Only the lines from the line containing "Model this scene in Blender with a Python script. Write" to the line containing "rnd = random.Random(7)", with both of those lines, are to be repeated exactly. Leave the images out.

---- Extracted information

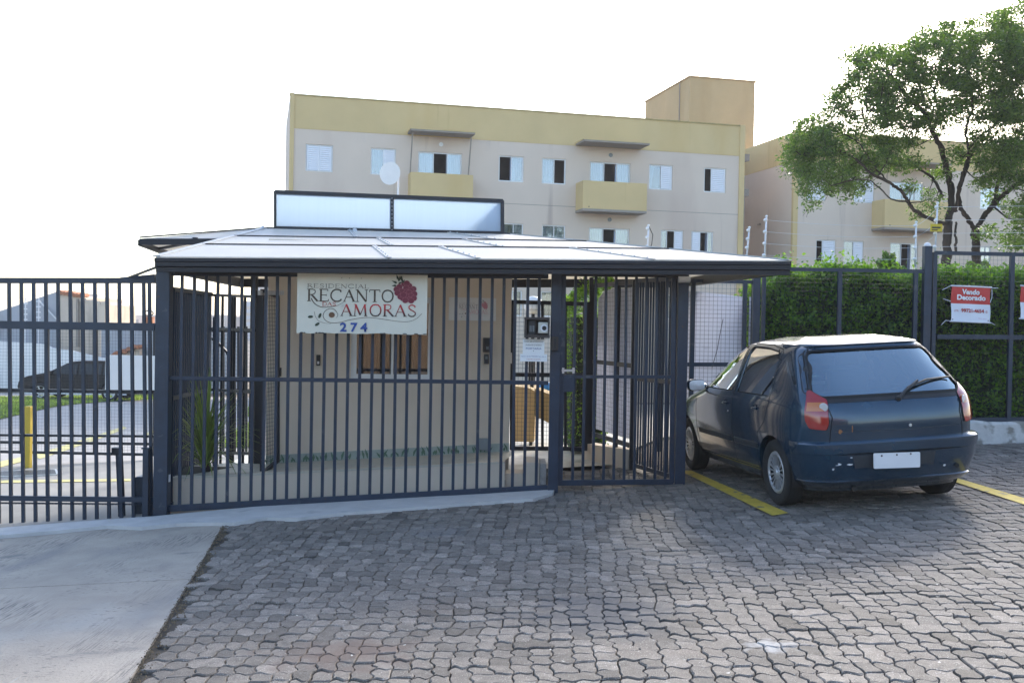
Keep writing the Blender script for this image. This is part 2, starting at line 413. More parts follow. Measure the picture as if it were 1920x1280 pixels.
for r in range(0, 84):
    for c in range(-50, 104):
        if (r, c) in used: continue
        wc = wr = 1; q = rr.random()
        if q < .05 and (r, c + 1) not in used: wc = 2; used.add((r, c + 1))
        elif q < .11: wr = 2; used.add((r + 1, c))
        xy = [lat(u, v) for u, v in paver_outline(c, r, wc, wr)]
        cx = sum(p[0] for p in xy) / len(xy); cyy = sum(p[1] for p in xy) / len(xy)
        if cx < edge_x(cyy) + .08 or cx > .62 * cyy + 1.6 or cyy < 2.2: continue
        ymax = 12.55 if cx > 1.75 else (11.6 if cx > .45 else 9.62 + .09 * (cx + 3))
        if cyy > ymax: continue
        pav.append((cx, cyy, xy))
def paver_geo(cx, cyy, xy, mb, tints):
    n = len(xy); h = rr.uniform(-.0045, .0045) + .006 * noise.noise(V((cx * 1.2, cyy * 1.2, 0))); tx, ty = rr.gauss(0, .022), rr.gauss(0, .022)
    hw = (max(p[0] for p in xy) - min(p[0] for p in xy)) / 2; hh = (max(p[1] for p in xy) - min(p[1] for p in xy)) / 2
    g0, g1 = .0020 + abs(rr.gauss(0, .0015)), .0062 + abs(rr.gauss(0, .002))
    def ins(d):
        o = []
        for x, y in xy:
            o.append((cx + (x - cx) * (1 - d / hw), cyy + (y - cyy) * (1 - 1.7 * d / hh)))
        return o
    A, B = ins(g0), ins(g1); vs = []
    for x, y in B: vs.append((x, y, gz(x, y) + h + tx * (x - cx) + ty * (y - cyy)))
    for x, y in A: vs.append((x, y, gz(x, y) + h - .006 + tx * (x - cx) + ty * (y - cyy)))
    for x, y in A: vs.append((x, y, gz(x, y) - .024))
    fs = [tuple(range(n))] + [(n + i, n + (i + 1) % n, (i + 1) % n, i) for i in range(n)] + [(2 * n + i, 2 * n + (i + 1) % n, n + (i + 1) % n, n + i) for i in range(n)]
    mb.add(vs, fs); t = min(1, max(0, rr.gauss(.48, .19))); tints += [t] * len(fs)
def set_tint(me, t):
    a = me.attributes.new('tint', 'FLOAT', 'FACE'); a.data.foreach_set('value', t)
jb = drape('pavement', [(edge_x(1) - .05, 1), (edge_x(9.66) - .05, 9.7), (-2.4, 10.2), (.3, 10.6), (.35, 12.6), (10.2, 12.6), (4, 1)], -.021, M['joint'], .5)
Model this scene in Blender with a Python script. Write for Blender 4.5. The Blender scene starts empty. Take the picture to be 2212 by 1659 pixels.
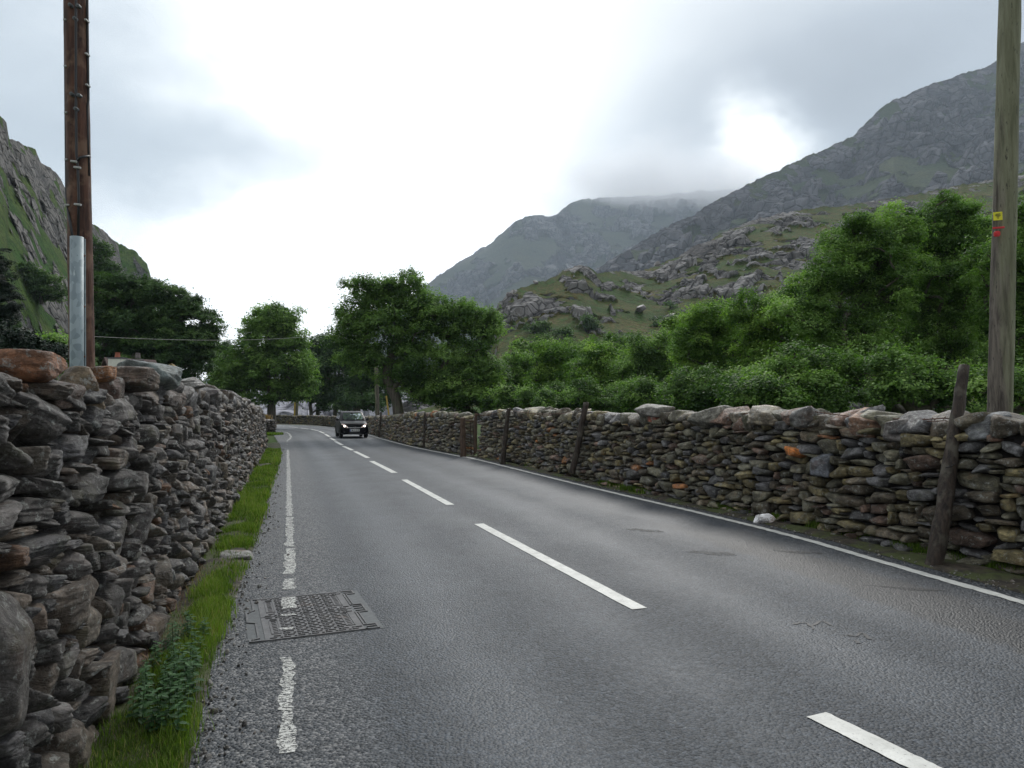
import bpy, math, random
import numpy as np
from mathutils import Vector, Matrix
SC = bpy.context.scene
COL = SC.collection
R_ = np.random.RandomState
rnd = random.Random(7)

# ------------------------------------------------------------------ camera geometry
H = 1.55; F = 1535.0; PITCH = math.atan((885-829.5)/F)
cp, sp = math.cos(PITCH), math.sin(PITCH)
CAM = np.array([0, 0, H])
def ray(px, py):
    a = (px-1106)/F; b = (829.5-py)/F
    return np.array([a/(cp-b*sp), 1.0, (sp+b*cp)/(cp-b*sp)])
def P(px, py, Z):
    return CAM + ray(px, py)*Z
def G(px, py, z=0.0):
    r = ray(px, py); t = (z-H)/r[2]
    return CAM + r*t
def W(px, Z, z=0.0):      # point at photo column px, distance Z, height z
    r = ray(px, 885); return np.array([r[0]*Z, Z, z])

# ------------------------------------------------------------------ object helpers
def tag(o, label=None, cat=None, group=None, kind=None):
    if label: o['label'] = label
    if cat: o['category'] = cat
    if group: o['group'] = group
    if kind: o['kind'] = kind
    return o
def empty(name, loc=(0, 0, 0), rz=0):
    o = bpy.data.objects.new(name, None); COL.objects.link(o)
    o.location = Vector([float(v) for v in loc]); o.rotation_euler = (0, 0, rz); return o
def mesh(name, V, Fc, mat, parent=None, attrs=None, smooth=False):
    """Fc: int array (n,4) or (n,3), or list of such arrays, or python list of polys"""
    V = np.asarray(V, dtype=np.float32).reshape(-1, 3)
    me = bpy.data.meshes.new(name)
    if isinstance(Fc, np.ndarray): Fc = [Fc]
    if isinstance(Fc, list) and len(Fc) and not isinstance(Fc[0], np.ndarray):
        loops = np.array([i for f in Fc for i in f], dtype=np.int32)
        tot = np.array([len(f) for f in Fc], dtype=np.int32)
    else:
        loops = np.concatenate([f.ravel() for f in Fc]).astype(np.int32)
        tot = np.concatenate([np.full(len(f), f.shape[1]) for f in Fc]).astype(np.int32)
    st = np.concatenate([[0], np.cumsum(tot)[:-1]]).astype(np.int32)
    me.vertices.add(len(V)); me.vertices.foreach_set('co', V.ravel())
    me.loops.add(len(loops)); me.loops.foreach_set('vertex_index', loops)
    me.polygons.add(len(tot)); me.polygons.foreach_set('loop_start', st)
    if smooth: me.polygons.foreach_set('use_smooth', np.ones(len(tot), dtype=bool))
    else: me.polygons.foreach_set('use_smooth', np.zeros(len(tot), dtype=bool))
    for k, a in (attrs or {}).items():
        a = np.asarray(a, dtype=np.float32)
        if a.ndim == 1:
            at = me.attributes.new(k, 'FLOAT', 'POINT'); at.data.foreach_set('value', a)
        else:
            at = me.attributes.new(k, 'FLOAT_VECTOR', 'POINT'); at.data.foreach_set('vector', a.ravel())
    me.update(calc_edges=True); me.validate()
    o = bpy.data.objects.new(name, me)
    for m in (mat if isinstance(mat, (list, tuple)) else [mat]): me.materials.append(m)
    COL.objects.link(o)
    if parent is not None: o.parent = parent
    return o
class MB:
    def __init__(s): s.v = []; s.f = []; s.n = 0
    def add(s, V, Fs):
        V = np.asarray(V, float).reshape(-1, 3)
        s.f += [tuple(i+s.n for i in f) for f in Fs]; s.v.append(V); s.n += len(V)
    def box(s, c, size, M=None, bev=0):
        c = np.array(c, float); h = np.array(size, float)/2
        if bev:
            pts = []; b = bev
            V = []
            for sx in (-1, 1):
                for sy in (-1, 1):
                    for sz in (-1, 1):
                        V.append([sx*(h[0]-b), sy*(h[1]-b), sz*h[2]]); V.append([sx*(h[0]-b), sy*h[1], sz*(h[2]-b)]); V.append([sx*h[0], sy*(h[1]-b), sz*(h[2]-b)])
            V = np.array(V)
            import bmesh
            bm = bmesh.new(); vs = [bm.verts.new(p) for p in V]
            r = bmesh.ops.convex_hull(bm, input=vs); bm.verts.ensure_lookup_table(); bm.verts.index_update()
            Fs = [tuple(v.index for v in f.verts) for f in bm.faces]; V = np.array([v.co[:] for v in bm.verts]); bm.free()
        else:
            V = np.array([[x, y, z] for x in (-h[0], h[0]) for y in (-h[1], h[1]) for z in (-h[2], h[2])])
            Fs = [(0, 1, 3, 2), (4, 6, 7, 5), (0, 4, 5, 1), (2, 3, 7, 6), (0, 2, 6, 4), (1, 5, 7, 3)]
        if M is not None: V = V @ np.array(M)[:3, :3].T
        s.add(V+c, Fs)
    def tube(s, pts, rad, n=10, caps=True, wob=None):
        pts = np.array(pts, float); m = len(pts)
        rad = np.full(m, rad) if np.isscalar(rad) else np.array(rad, float)
        V = []
        T = np.gradient(pts, axis=0); T /= np.linalg.norm(T, axis=1)[:, None]+1e-9
        up = np.array([0, 0, 1.]) if abs(T[0][2]) < .9 else np.array([0, 1., 0])
        a = np.cross(T[0], up); a /= np.linalg.norm(a)
        for i in range(m):
            a = a-T[i]*np.dot(a, T[i]); a /= np.linalg.norm(a); b = np.cross(T[i], a)
            for k in range(n):
                t = 2*math.pi*k/n; r = rad[i]*(1 if wob is None else wob(i, k))
                V.append(pts[i]+r*(a*math.cos(t)+b*math.sin(t)))
        Fs = [(i*n+k, i*n+(k+1) % n, (i+1)*n+(k+1) % n, (i+1)*n+k) for i in range(m-1) for k in range(n)]
        if caps: Fs += [tuple(range(n))[::-1], tuple((m-1)*n+k for k in range(n))]
        s.add(V, Fs)
    def loft(s, secs, close=True, caps=True):
        n = len(secs[0]); V = np.concatenate([np.array(q, float) for q in secs]); m = len(secs)
        Fs = [(i*n+k, i*n+(k+1) % n, (i+1)*n+(k+1) % n, (i+1)*n+k) for i in range(m-1) for k in range(n if close else n-1)]
        if caps: Fs += [tuple(range(n))[::-1], tuple((m-1)*n+k for k in range(n))]
        s.add(V, Fs)
    def build(s, name, mat, parent=None, smooth=False):
        return mesh(name, np.concatenate(s.v), s.f, mat, parent, smooth=smooth)

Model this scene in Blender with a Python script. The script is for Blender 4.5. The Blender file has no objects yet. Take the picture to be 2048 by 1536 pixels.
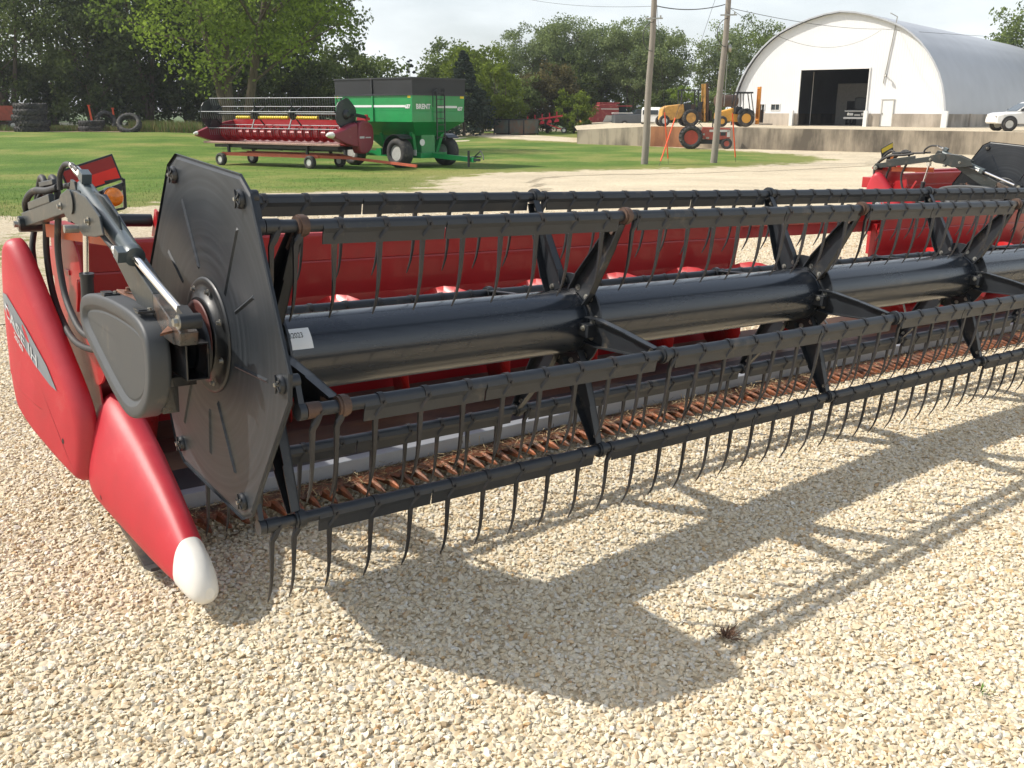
import bpy, math, random
import numpy as np
from mathutils import Vector, Matrix, Euler, noise as mnoise
random.seed(7)
sc = bpy.context.scene
COL = sc.collection
R = math.radians
PI = math.pi
# ------------------------------------------------------------------ camera
CP = Vector((-1.154, -2.804, 1.649))
RV = Vector((0.78898, -0.61439, 0.0040)).normalized()
FV = Vector((0.5916, 0.7580, -0.2744)).normalized()
UV = RV.cross(FV).normalized()
FV = UV.cross(RV).normalized()
FPX = 1900.0
cam = bpy.data.cameras.new('camera')
camo = bpy.data.objects.new('camera', cam)
COL.objects.link(camo)
camo.matrix_world = Matrix(((RV.x, UV.x, -FV.x, CP.x), (RV.y, UV.y, -FV.y, CP.y), (RV.z, UV.z, -FV.z, CP.z), (0, 0, 0, 1)))
cam.sensor_width = 36.0
cam.lens = 36.0 * FPX / 2048.0
cam.clip_start = 0.05
cam.clip_end = 4000
sc.camera = camo
# ------------------------------------------------------------------ light
TO_SUN = Vector((-0.745, 0.635, 1.0)).normalized()
sun_el = math.asin(TO_SUN.z)
sun_rot = math.atan2(TO_SUN.x, TO_SUN.y)
W = bpy.data.worlds.new('World')
sc.world = W
W.use_nodes = True
nt = W.node_tree
nt.nodes.clear()
wo = nt.nodes.new('ShaderNodeOutputWorld')
bg = nt.nodes.new('ShaderNodeBackground')
bg.inputs['Strength'].default_value = 0.124
sky = nt.nodes.new('ShaderNodeTexSky')
sky.sky_type = 'NISHITA'
sky.sun_disc = False
sky.sun_elevation = sun_el
sky.sun_rotation = sun_rot
sky.dust_density = 3.0
sky.air_density = 1.0
tc = nt.nodes.new('ShaderNodeTexCoord')
mp = nt.nodes.new('ShaderNodeMapping')
mp.inputs['Scale'].default_value = (1.0, 1.0, 3.2)
n1 = nt.nodes.new('ShaderNodeTexNoise')
n1.inputs['Scale'].default_value = 2.6
n1.inputs['Detail'].default_value = 6
n1.inputs['Roughness'].default_value = 0.55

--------

Exercise answer.
Model this scene in Blender with a Python script. Write for Blender 4.5. The Blender scene starts empty. Take the picture to be 2212 by 1659 pixels.
import bpy, math, random
import numpy as np
from mathutils import Vector, Matrix
SC = bpy.context.scene
COL = SC.collection
R_ = np.random.RandomState
rnd = random.Random(7)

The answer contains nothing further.